O por do sol acontecia, e acontece, todos os dias, cada dia diferente do anterior.
Geralmente
coincidia com o fim do trabalho e nessa hora parada o por do sol estava ali,
acessível, no horizonte. É que havia horizonte. Se não da porta da minha casa,
com três passos se chegava num lugar onde seria possível descortinar o encontro
do céu com a terra, ou com a montanha, ou com o mar e acompanhar o sol sumindo,
sumindo. Todo dia.
Hoje, por trás dos
prédios - cortinas irremovíveis - das nossas cidades, o sol continua se pondo
cada dia de um jeito, num horizonte que ninguém consegue saber se existe,
quanto mais ver.
Criança de hoje
não conhece a expressão: “ter horizonte na vida”.
Porque não tem a
experiência do horizonte, não pode entender a expressão. Simples assim?
Será que uma
pessoa pode ser “alguém com horizonte na vida”, se não vive a experiência
possivelmente cotidiana, e não apenas turística, de contemplar no silêncio do
fim da tarde a nunca mesmice de um por de sol?
“Até que nem tanto
esotérico assim”...
Essa experiência
tem a ver com um certo ritmo, com uma cadência respiratória, com o alargamento
dos acreditados limites do existir, com o pouso numa quietude de onde pode
emergir o que ainda não é. Que poderá manifestar-se depois em turbulência,
ruptura, denúncia, dor, tanto faz.

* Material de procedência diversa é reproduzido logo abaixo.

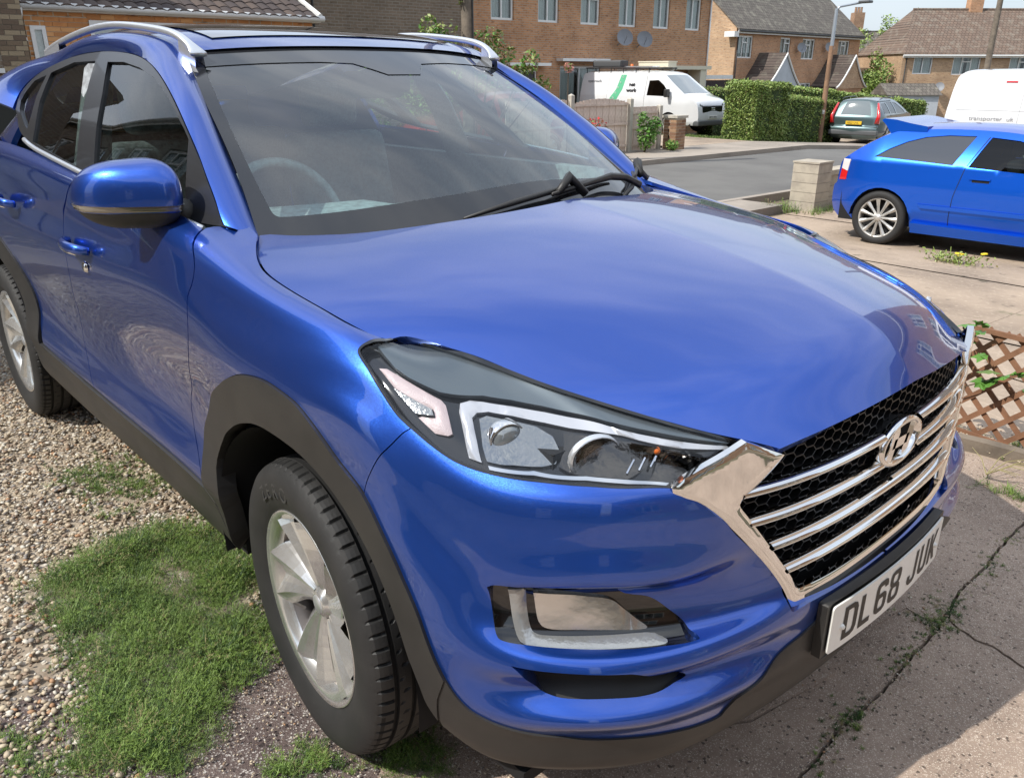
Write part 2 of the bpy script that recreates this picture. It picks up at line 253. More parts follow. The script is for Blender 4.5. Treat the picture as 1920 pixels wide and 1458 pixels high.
# panel outlines of the large car, in the surface parameters below
TRIMS = {"doorcut":[[3.093,13.354],[3.18,12.544],[3.169,11.59],[3.171,10.581],[3.135,9.304],[3.055,7.787],[2.972,6.327],[2.976,5.061],[3.034,4.087],[3.096,2.647]],"arch_o":[[3.096,2.647],[3.078,4.109],[3.077,5.624],[3.19,7.255],[3.324,8.605],[3.435,9.624],[3.507,10.0],[3.574,10.148],[3.64,10.025],[3.702,9.716],[3.771,8.85],[3.829,8.078],[3.892,7.587],[3.938,6.85],[3.974,6.192],[4.008,5.387],[4.035,4.548],[4.059,3.864],[4.079,3.398]],"arch_i":[[3.19,1.439],[3.197,3.082],[3.175,4.734],[3.261,6.276],[3.369,7.276],[3.45,7.83],[3.533,8.18],[3.613,8.166],[3.693,7.881],[3.763,7.386],[3.826,6.769],[3.882,5.986],[3.925,5.055],[3.963,4.03],[3.996,2.857],[4.022,1.725],[4.048,1.382]],"bcut":[[2.253,13.28],[2.28,12.963],[2.236,12.537],[2.176,12.143],[2.191,10.981],[2.157,9.248],[2.055,7.101],[2.033,5.304],[2.106,4.101],[2.179,2.931]],"shut":[[3.184,13.967],[3.27,13.802],[3.335,13.684],[3.399,13.599],[3.509,13.555],[3.657,13.452],[3.802,13.307],[3.912,13.412]],"hl_rear":[[3.912,13.412],[3.884,13.165],[3.866,12.87],[3.862,12.491],[3.901,12.106],[3.927,11.824],[3.954,11.588],[3.987,11.375],[4.019,11.343]],"hl_low":[[4.019,11.343],[4.058,11.341],[4.106,11.369],[4.155,11.467],[4.201,11.533],[4.264,11.544],[4.332,11.352],[4.398,11.101],[4.474,11.071]],"hl_top":[[3.912,13.412],[3.959,13.953],[4.021,14.031],[4.08,14.021],[4.212,13.984],[4.344,13.963],[4.449,13.954],[4.529,14.016],[4.584,14.113],[4.629,14.117]],"hl_front":[[4.632,14.169],[4.574,12.905],[4.474,11.071]],"gap_bf":[[4.019,11.343],[3.99,10.612],[3.955,9.668],[3.927,8.738],[3.904,8.015],[3.892,7.587]],"blueline":[[4.079,3.398],[4.102,2.979],[4.13,2.646],[4.162,2.504],[4.204,2.339],[4.272,2.069],[4.352,1.905],[4.435,1.852],[4.515,1.776],[4.591,1.683],[4.644,1.697],[4.687,2.538],[4.756,3.432],[4.835,3.893]],"chrome_o":[[4.474,11.071],[4.529,10.74],[4.587,10.322],[4.652,9.176],[4.713,7.805],[4.758,7.199],[4.777,6.141],[4.791,5.524],[4.829,5.239],[4.921,5.038],[5.003,5.021]],"chrome_i":[[4.691,13.829],[4.678,13.187],[4.649,12.265],[4.615,11.375],[4.606,10.996],[4.627,10.679],[4.684,9.382],[4.736,7.926],[4.773,7.444],[4.796,7.054],[4.807,7.022],[4.885,6.869],[4.978,6.872]],"fog":[[4.167,8.415],[4.19,8.847],[4.251,9.048],[4.321,8.945],[4.406,7.804],[4.468,7.66],[4.508,7.446],[4.545,7.132],[4.562,6.409],[4.536,6.357],[4.484,6.458],[4.424,6.546],[4.365,6.625],[4.306,6.664],[4.25,6.637],[4.202,6.525],[4.186,6.586],[4.176,7.218]],"intake":[[4.212,5.3],[4.253,5.284],[4.308,5.235],[4.372,5.113],[4.44,4.936],[4.554,3.946],[4.525,3.76],[4.491,3.637],[4.452,3.599],[4.4,3.607],[4.339,3.623],[4.295,3.688],[4.26,3.965],[4.233,4.812]],"foglamp":[[4.247,7.892],[4.284,7.774],[4.344,7.667],[4.392,7.601],[4.421,7.463],[4.448,7.309],[4.47,7.175],[4.457,7.153],[4.399,7.181],[4.336,7.2],[4.281,7.202],[4.261,7.267],[4.252,7.481]],"fogdrl":[[4.202,8.116],[4.23,8.089],[4.235,7.6],[4.243,7.221],[4.257,7.103],[4.296,7.107],[4.377,7.116],[4.484,7.075],[4.498,6.727],[4.427,6.78],[4.346,6.82],[4.268,6.736],[4.235,6.745],[4.22,6.987],[4.209,7.404]],"lipb":[[4.048,1.382],[4.069,1.052],[4.138,1.212],[4.18,0.304],[4.249,1.125],[4.335,1.099],[4.42,0.538],[4.548,0.543],[4.651,1.49],[4.818,1.391],[5.048,1.391]],"rear_arch_o":[[1.507,2.107],[1.483,4.265],[1.44,6.323],[1.358,7.828],[1.248,8.932],[1.11,9.584],[0.909,9.584],[0.703,9.333],[0.564,8.631],[0.454,7.627],[0.378,6.272],[0.34,4.215],[0.325,2.007]],"rear_arch_i":[[1.368,1.104],[1.349,1.957],[1.311,4.617],[1.239,6.272],[1.138,7.276],[1.028,7.677],[0.909,7.728],[0.784,7.627],[0.674,7.176],[0.574,6.272],[0.507,4.617],[0.464,1.907],[0.44,0.753]],"drl":[[4.101,12.874],[4.119,13.041],[4.144,13.119],[4.2,13.228],[4.263,13.285],[4.316,13.297],[4.408,13.352],[4.476,13.473],[4.543,13.636],[4.614,13.845],[4.609,13.708],[4.539,13.388],[4.465,13.225],[4.392,13.113],[4.305,13.058],[4.256,13.056],[4.197,13.022],[4.154,12.948],[4.133,12.828],[4.125,12.673],[4.131,12.438],[4.151,11.808],[4.128,11.751],[4.11,12.318],[4.1,12.662]],"chevron":[[3.916,12.416],[3.935,12.583],[4.063,12.708],[4.073,12.644],[4.091,12.101],[4.083,11.994],[4.059,11.776],[4.022,11.834],[4.029,11.97],[4.055,12.18],[4.049,12.339],[3.962,12.135]],"chevron_in":[[3.962,12.092],[4.047,12.31],[4.052,12.197],[4.029,12.013],[4.016,11.875]],"lamp_a":[[4.138,12.719],[4.151,12.846],[4.197,12.921],[4.239,12.933],[4.268,12.803],[4.281,12.543],[4.279,12.24],[4.256,12.145],[4.206,12.059],[4.16,11.915],[4.148,12.204]],"lamp_b":[[4.289,12.95],[4.338,12.94],[4.385,12.959],[4.437,12.98],[4.496,13.064],[4.442,12.141],[4.4,11.694],[4.349,11.913],[4.306,12.056],[4.285,12.181],[4.289,12.523]],"lamp_c":[[4.512,13.149],[4.55,13.195],[4.573,13.137],[4.55,12.499],[4.508,11.806],[4.47,11.291],[4.429,11.402],[4.455,12.104]],"lowstrip":[[4.163,11.794],[4.243,12.033],[4.332,11.947],[4.417,11.587],[4.471,11.452],[4.465,11.33],[4.399,11.478],[4.332,11.78],[4.244,11.903],[4.167,11.68]],"bar1":[[4.626,11.586],[4.675,11.939],[4.723,12.125],[4.815,12.126],[4.934,11.838],[5.043,11.799]],"bar2":[[4.649,10.315],[4.702,10.369],[4.752,10.426],[4.841,10.466],[4.948,10.389],[5.05,10.262]],"bar3":[[4.717,8.645],[4.786,8.75],[4.88,8.954],[4.984,9.166],[5.074,9.196]],"bar4":[[4.762,7.682],[4.837,7.78],[4.926,7.794],[5.039,7.801]],"n_out":[[-0.49,0.93],[-0.606,0.863],[-0.553,0.82],[-0.507,0.775],[-0.46,0.721],[-0.411,0.662],[-0.37,0.606],[-0.341,0.556],[-0.325,0.535],[-0.288,0.525],[-0.197,0.517],[-0.113,0.514]],"n_in":[[-0.407,0.889],[-0.426,0.871],[-0.457,0.846],[-0.484,0.825],[-0.491,0.813],[-0.474,0.788],[-0.432,0.732],[-0.386,0.671],[-0.352,0.627],[-0.329,0.593],[-0.316,0.59],[-0.231,0.585],[-0.132,0.584]],"n1":[[-0.475,0.829],[-0.432,0.826],[-0.385,0.824],[-0.297,0.826],[-0.185,0.826],[-0.081,0.827]],"n2":[[-0.457,0.767],[-0.412,0.765],[-0.365,0.764],[-0.277,0.765],[-0.169,0.763],[-0.069,0.759]],"n3":[[-0.404,0.706],[-0.336,0.705],[-0.233,0.701],[-0.123,0.705],[-0.034,0.708]],"n4":[[-0.361,0.648],[-0.279,0.648],[-0.179,0.641],[-0.059,0.638]],"n_lip":[[-0.405,0.889],[-0.365,0.885],[-0.28,0.897],[-0.214,0.902],[-0.119,0.907],[-0.006,0.907]],"h_side":[[0.036,-0.788],[0.026,-0.894],[0.013,-0.959],[0.007,-0.988],[0.036,-0.992],[0.071,-0.994],[0.113,-0.997],[0.15,-0.998],[0.205,-0.996],[0.272,-0.997],[0.344,-1.0],[0.416,-1.0],[0.426,-0.969],[0.467,-0.966],[0.516,-0.978],[0.631,-1.0],[0.735,-0.991],[0.823,-0.986],[0.89,-0.986],[0.934,-0.985],[0.968,-0.973],[0.987,-0.968],[1.007,-0.995]],"w_in":[[0.889,-0.936],[0.789,-0.944],[0.545,-0.959],[0.322,-0.959],[0.157,-0.948],[0.122,-0.938],[0.116,-0.909],[0.124,-0.761],[0.138,-0.594],[0.154,-0.357],[0.169,-0.107]],"w_in2":[[0.887,-0.661],[0.88,-0.401]],"g_frame":[[-0.459,1.155],[-0.513,1.2],[-0.576,1.248],[-0.643,1.296],[-0.744,1.357],[-0.858,1.417],[-0.985,1.472],[-1.113,1.513],[-1.236,1.537],[-1.387,1.551],[-1.584,1.557],[-1.868,1.545],[-2.089,1.514],[-2.246,1.476],[-2.34,1.417],[-2.304,1.36]],"g_front":[[-1.167,1.213],[-1.298,1.341],[-1.379,1.433],[-1.481,1.525],[-1.343,1.524],[-1.188,1.507],[-1.042,1.478],[-0.933,1.441],[-0.84,1.399],[-0.753,1.356],[-0.715,1.334],[-0.684,1.287],[-0.631,1.201],[-0.604,1.152]],"g_rear":[[-1.338,1.225],[-1.468,1.365],[-1.544,1.458],[-1.599,1.529],[-1.827,1.526],[-2.041,1.492],[-2.021,1.441],[-1.999,1.393],[-1.914,1.307],[-1.88,1.266]],"g_quart":[[-2.086,1.483],[-2.215,1.463],[-2.268,1.419],[-2.275,1.39],[-2.234,1.362],[-2.064,1.313],[-2.009,1.302],[-2.031,1.351],[-2.075,1.413]],"g_belt":[[-0.525,1.145],[-0.678,1.168],[-0.883,1.192],[-1.225,1.215],[-1.59,1.239],[-1.884,1.259],[-2.102,1.293],[-2.239,1.343]],"k1":[[-0.36,-0.775,1.07],[-0.459,-0.79,1.155],[-0.513,-0.78,1.2],[-0.576,-0.768,1.248],[-0.643,-0.754,1.296],[-0.744,-0.735,1.357],[-0.858,-0.712,1.417],[-0.985,-0.688,1.472],[-1.113,-0.668,1.513],[-1.236,-0.654,1.537],[-1.387,-0.648,1.551],[-1.584,-0.65,1.557],[-1.868,-0.659,1.545],[-2.089,-0.682,1.514],[-2.246,-0.707,1.476],[-2.34,-0.745,1.417],[-2.304,-0.783,1.36]],"k2":[[-0.34,-0.7,1.05],[-0.424,-0.718,1.131],[-0.497,-0.702,1.181],[-0.582,-0.682,1.237],[-0.671,-0.662,1.292],[-0.8,-0.635,1.375],[-0.916,-0.612,1.448],[-1.013,-0.592,1.504],[-1.098,-0.573,1.551],[-1.162,-0.582,1.578],[-1.277,-0.59,1.6],[-1.451,-0.597,1.614],[-1.754,-0.602,1.614],[-2.102,-0.606,1.583],[-2.491,-0.612,1.522],[-2.818,-0.615,1.451],[-3.148,-0.61,1.353]],"rail_n":[[-1.015,-0.565,1.556],[-1.064,-0.575,1.587],[-1.155,-0.582,1.616],[-1.342,-0.59,1.637],[-1.59,-0.595,1.652],[-1.892,-0.6,1.643],[-2.227,-0.605,1.609],[-2.393,-0.61,1.579]],"p_grass_a":[[-0.964,-1.294],[-1.107,-1.274],[-1.172,-1.149],[-1.23,-0.998],[-1.188,-0.795],[-1.074,-0.669],[-0.835,-0.684],[-0.58,-0.753],[-0.338,-0.834],[-0.254,-0.916],[-0.254,-1.005],[-0.192,-1.061],[-0.123,-1.125],[-0.075,-1.207],[-0.259,-1.41],[-0.349,-1.35],[-0.513,-1.291],[-0.754,-1.277]],"p_grass_b":[[-1.943,-1.018],[-1.995,-0.821],[-1.849,-0.696],[-1.622,-0.628],[-1.401,-0.713],[-1.386,-0.875],[-1.417,-0.994],[-1.658,-0.998]],"p_grass_c":[[0.043,-1.077],[0.018,-0.969],[-0.008,-0.897],[0.137,-0.837],[0.201,-0.743],[0.265,-0.696],[0.321,-0.771]],"p_grass_d":[[-0.516,-1.484],[-0.427,-1.435],[-0.313,-1.407],[-0.259,-1.41],[-0.356,-1.518]],"p_grass_e":[[0.58,1.64],[0.651,1.718],[0.751,1.699],[0.779,1.608],[0.684,1.563]],"p_pebble":[[-0.075,-1.207],[-0.123,-1.125],[-0.209,-1.039],[-0.263,-0.896],[-0.253,-0.854],[-0.022,-0.859],[0.137,-0.837],[0.274,-0.687],[0.321,-0.771]],"p_joint":[[0.876,-0.227],[0.866,-0.128],[0.86,-0.003],[0.857,0.084],[0.863,0.172],[0.869,0.264],[0.861,0.409],[0.863,0.544],[0.855,0.697],[0.835,0.852],[0.836,1.07],[0.825,1.3],[0.825,1.487],[0.812,1.93]],"p_crack":[[0.855,0.697],[0.906,0.661],[0.955,0.645],[0.995,0.649],[1.049,0.632],[1.143,0.597]],"p_crack2":[[0.855,0.697],[0.828,0.63],[0.758,0.648],[0.729,0.502],[0.753,0.322],[0.746,0.158]],"p_edge":[[0.388,2.018],[0.501,2.037],[0.644,2.042],[0.783,2.035]],"p_lattice":[[0.34,2.178],[0.622,2.116]]}
def TRI(k, w):
    i = min(range(len(TRIMS['arch_o'])), key=lambda q: abs(TRIMS['arch_o'][q][0]-TRIMS['gap_bf'][-1][0])+abs(TRIMS['arch_o'][q][1]-TRIMS['gap_bf'][-1][1]))
    return i*4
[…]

Falo do silencio não como alienação e sim
como condição de gestação do porvir.
“De onde vem o
baião, vem debaixo do barro do chão....”
Essa experiência
também remete a um certo estado da Arte, urdido nessa substancia de encontro do
dia com a noite, na hora preferida do Leonardo da Vinci.
Lembro:
Da primeira
leitura que fiz do conto O Espelho de Machado de Assis (2). O encontro com a
Arte da Palavra a desenrolar pouco a pouco uma ideia narrativa feita de
conjuntos de qualidades : dos espaços, dos personagens, dos ritmos dos
diálogos, do tempo do enunciado. Tudo isso entretecido no ritmo da respiração ,
da intenção de Machado de Assis.
O conto ia se
formando dentro de mim enquanto entrava em contato com as mais diversas
qualificações / pulsações da sequencia narrativa. Resumindo o assunto: numa
sala pequena, à noite, quatro homens de idade madura discutiam “questões de
alta transcendência” enquanto um quinto personagem permanecia calado. Depois de
muito tempo de falações metafísicas, solicitado a dar sua opinião, o homem
quieto conta um caso que aconteceu com ele quando era jovem.
Lembro da última
frase do texto do Machado de Assis:
“Quando os outros
voltaram a si, o narrador havia descido as escadas” (3)
O homem quieto, o
Jacobina, silenciou os argumentos, a discussão, o discurso de convencimento, a
altercação: a estória que contou foi seu silêncio. Ele se retirou para que o
conto falasse e não ele. O autor, Machado de Assis também silenciou o que ia
ser o desfecho que seu texto habilidosamente preparou .
Foi quando li essa
frase que o estado da Arte se instalou em mim. No silencio devastador que se
impôs, como um grande espaço de alargamento dos limites do meu existir, como
uma chave de compreensão, como o encontro do texto com algo dentro da minha
pessoa. Uma espécie de susto, uma revelação, um vislumbre. Produziu-se uma
experiência de significação. Equivalente, imagino, ao impacto que silenciou os
debatedores e os deixou “ no espelho”, ensimesmados no efeito que a história de
carne e osso produziu em cada um deles.
Ressonância que se
espelhou em mim, ao ler a última frase da forma artística criada pelo Machado
de Assis, grande mestre na arte de soprar silêncios no ar.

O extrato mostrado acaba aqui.